-------- DATA --------

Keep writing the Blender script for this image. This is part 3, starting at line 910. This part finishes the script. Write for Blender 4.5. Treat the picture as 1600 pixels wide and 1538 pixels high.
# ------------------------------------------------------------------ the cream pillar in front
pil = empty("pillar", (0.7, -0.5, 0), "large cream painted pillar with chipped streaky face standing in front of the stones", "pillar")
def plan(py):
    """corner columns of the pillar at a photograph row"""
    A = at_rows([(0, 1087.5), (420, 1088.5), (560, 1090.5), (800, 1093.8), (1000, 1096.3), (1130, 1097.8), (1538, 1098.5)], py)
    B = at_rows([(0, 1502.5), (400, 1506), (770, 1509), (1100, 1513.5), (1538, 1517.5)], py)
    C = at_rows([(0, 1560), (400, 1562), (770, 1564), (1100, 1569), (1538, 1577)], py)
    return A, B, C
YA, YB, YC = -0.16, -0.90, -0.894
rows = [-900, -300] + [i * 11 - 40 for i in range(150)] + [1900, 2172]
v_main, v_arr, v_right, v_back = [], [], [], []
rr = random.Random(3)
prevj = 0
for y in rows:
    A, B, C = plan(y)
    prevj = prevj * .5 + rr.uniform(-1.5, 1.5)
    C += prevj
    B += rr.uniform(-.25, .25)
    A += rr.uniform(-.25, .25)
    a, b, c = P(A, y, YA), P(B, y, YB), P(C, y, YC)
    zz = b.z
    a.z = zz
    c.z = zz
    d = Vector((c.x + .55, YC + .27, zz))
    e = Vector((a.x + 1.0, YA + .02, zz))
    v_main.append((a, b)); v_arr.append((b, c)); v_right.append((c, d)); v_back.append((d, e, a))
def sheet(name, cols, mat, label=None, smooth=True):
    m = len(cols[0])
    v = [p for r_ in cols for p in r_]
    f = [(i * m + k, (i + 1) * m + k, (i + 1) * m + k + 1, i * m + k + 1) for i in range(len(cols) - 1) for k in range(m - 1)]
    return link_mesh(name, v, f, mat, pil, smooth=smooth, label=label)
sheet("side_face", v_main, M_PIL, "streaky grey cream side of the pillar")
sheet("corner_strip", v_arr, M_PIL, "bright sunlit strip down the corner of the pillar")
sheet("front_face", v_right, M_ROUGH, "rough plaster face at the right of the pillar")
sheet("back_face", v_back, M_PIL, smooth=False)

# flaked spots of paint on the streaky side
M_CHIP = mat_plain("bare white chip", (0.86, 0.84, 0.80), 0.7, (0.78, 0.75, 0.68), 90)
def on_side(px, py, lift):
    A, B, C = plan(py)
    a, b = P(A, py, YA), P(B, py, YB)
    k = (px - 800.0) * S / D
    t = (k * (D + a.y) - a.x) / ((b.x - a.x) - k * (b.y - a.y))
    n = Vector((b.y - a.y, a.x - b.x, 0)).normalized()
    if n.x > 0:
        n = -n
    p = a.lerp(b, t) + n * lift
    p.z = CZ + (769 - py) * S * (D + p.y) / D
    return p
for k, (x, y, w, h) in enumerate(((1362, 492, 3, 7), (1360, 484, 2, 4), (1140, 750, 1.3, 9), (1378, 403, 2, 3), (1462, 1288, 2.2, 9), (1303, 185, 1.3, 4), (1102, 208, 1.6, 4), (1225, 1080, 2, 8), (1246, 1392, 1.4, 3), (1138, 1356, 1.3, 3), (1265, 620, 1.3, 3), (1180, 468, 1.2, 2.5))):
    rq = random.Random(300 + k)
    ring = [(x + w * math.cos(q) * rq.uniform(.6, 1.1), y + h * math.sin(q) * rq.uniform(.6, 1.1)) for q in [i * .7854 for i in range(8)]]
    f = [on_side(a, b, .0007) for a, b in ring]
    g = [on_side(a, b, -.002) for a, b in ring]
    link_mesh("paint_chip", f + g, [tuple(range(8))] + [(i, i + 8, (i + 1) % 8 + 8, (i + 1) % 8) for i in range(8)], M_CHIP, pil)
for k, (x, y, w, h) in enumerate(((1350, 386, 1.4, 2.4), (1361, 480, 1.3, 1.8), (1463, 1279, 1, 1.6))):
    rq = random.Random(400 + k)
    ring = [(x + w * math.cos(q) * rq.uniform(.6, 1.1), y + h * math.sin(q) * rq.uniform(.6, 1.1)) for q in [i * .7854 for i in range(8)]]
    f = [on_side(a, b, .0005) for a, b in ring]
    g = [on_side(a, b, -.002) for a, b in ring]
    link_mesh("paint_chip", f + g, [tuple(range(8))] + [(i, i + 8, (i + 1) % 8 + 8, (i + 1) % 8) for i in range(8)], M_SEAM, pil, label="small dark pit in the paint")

--------

> _WHAT YOU NEED TO DO_
Please repeat the material above, word for word and in full.

> _RESULT OF THE TASK_
Keep writing the Blender script for this image. This is part 3, starting at line 910. This part finishes the script. Write for Blender 4.5. Treat the picture as 1600 pixels wide and 1538 pixels high.
# ------------------------------------------------------------------ the cream pillar in front
pil = empty("pillar", (0.7, -0.5, 0), "large cream painted pillar with chipped streaky face standing in front of the stones", "pillar")
def plan(py):
    """corner columns of the pillar at a photograph row"""
    A = at_rows([(0, 1087.5), (420, 1088.5), (560, 1090.5), (800, 1093.8), (1000, 1096.3), (1130, 1097.8), (1538, 1098.5)], py)
    B = at_rows([(0, 1502.5), (400, 1506), (770, 1509), (1100, 1513.5), (1538, 1517.5)], py)
    C = at_rows([(0, 1560), (400, 1562), (770, 1564), (1100, 1569), (1538, 1577)], py)
    return A, B, C
YA, YB, YC = -0.16, -0.90, -0.894
rows = [-900, -300] + [i * 11 - 40 for i in range(150)] + [1900, 2172]
v_main, v_arr, v_right, v_back = [], [], [], []
rr = random.Random(3)
prevj = 0
for y in rows:
    A, B, C = plan(y)
    prevj = prevj * .5 + rr.uniform(-1.5, 1.5)
    C += prevj
    B += rr.uniform(-.25, .25)
    A += rr.uniform(-.25, .25)
    a, b, c = P(A, y, YA), P(B, y, YB), P(C, y, YC)
    zz = b.z
    a.z = zz
    c.z = zz
    d = Vector((c.x + .55, YC + .27, zz))
    e = Vector((a.x + 1.0, YA + .02, zz))
    v_main.append((a, b)); v_arr.append((b, c)); v_right.append((c, d)); v_back.append((d, e, a))
def sheet(name, cols, mat, label=None, smooth=True):
    m = len(cols[0])
    v = [p for r_ in cols for p in r_]
    f = [(i * m + k, (i + 1) * m + k, (i + 1) * m + k + 1, i * m + k + 1) for i in range(len(cols) - 1) for k in range(m - 1)]
    return link_mesh(name, v, f, mat, pil, smooth=smooth, label=label)
sheet("side_face", v_main, M_PIL, "streaky grey cream side of the pillar")
sheet("corner_strip", v_arr, M_PIL, "bright sunlit strip down the corner of the pillar")
sheet("front_face", v_right, M_ROUGH, "rough plaster face at the right of the pillar")
sheet("back_face", v_back, M_PIL, smooth=False)

# flaked spots of paint on the streaky side
M_CHIP = mat_plain("bare white chip", (0.86, 0.84, 0.80), 0.7, (0.78, 0.75, 0.68), 90)
def on_side(px, py, lift):
    A, B, C = plan(py)
    a, b = P(A, py, YA), P(B, py, YB)
    k = (px - 800.0) * S / D
    t = (k * (D + a.y) - a.x) / ((b.x - a.x) - k * (b.y - a.y))
    n = Vector((b.y - a.y, a.x - b.x, 0)).normalized()
    if n.x > 0:
        n = -n
    p = a.lerp(b, t) + n * lift
    p.z = CZ + (769 - py) * S * (D + p.y) / D
    return p
for k, (x, y, w, h) in enumerate(((1362, 492, 3, 7), (1360, 484, 2, 4), (1140, 750, 1.3, 9), (1378, 403, 2, 3), (1462, 1288, 2.2, 9), (1303, 185, 1.3, 4), (1102, 208, 1.6, 4), (1225, 1080, 2, 8), (1246, 1392, 1.4, 3), (1138, 1356, 1.3, 3), (1265, 620, 1.3, 3), (1180, 468, 1.2, 2.5))):
    rq = random.Random(300 + k)
    ring = [(x + w * math.cos(q) * rq.uniform(.6, 1.1), y + h * math.sin(q) * rq.uniform(.6, 1.1)) for q in [i * .7854 for i in range(8)]]
    f = [on_side(a, b, .0007) for a, b in ring]
    g = [on_side(a, b, -.002) for a, b in ring]
    link_mesh("paint_chip", f + g, [tuple(range(8))] + [(i, i + 8, (i + 1) % 8 + 8, (i + 1) % 8) for i in range(8)], M_CHIP, pil)
for k, (x, y, w, h) in enumerate(((1350, 386, 1.4, 2.4), (1361, 480, 1.3, 1.8), (1463, 1279, 1, 1.6))):
    rq = random.Random(400 + k)
    ring = [(x + w * math.cos(q) * rq.uniform(.6, 1.1), y + h * math.sin(q) * rq.uniform(.6, 1.1)) for q in [i * .7854 for i in range(8)]]
    f = [on_side(a, b, .0005) for a, b in ring]
    g = [on_side(a, b, -.002) for a, b in ring]
    link_mesh("paint_chip", f + g, [tuple(range(8))] + [(i, i + 8, (i + 1) % 8 + 8, (i + 1) % 8) for i in range(8)], M_SEAM, pil, label="small dark pit in the paint")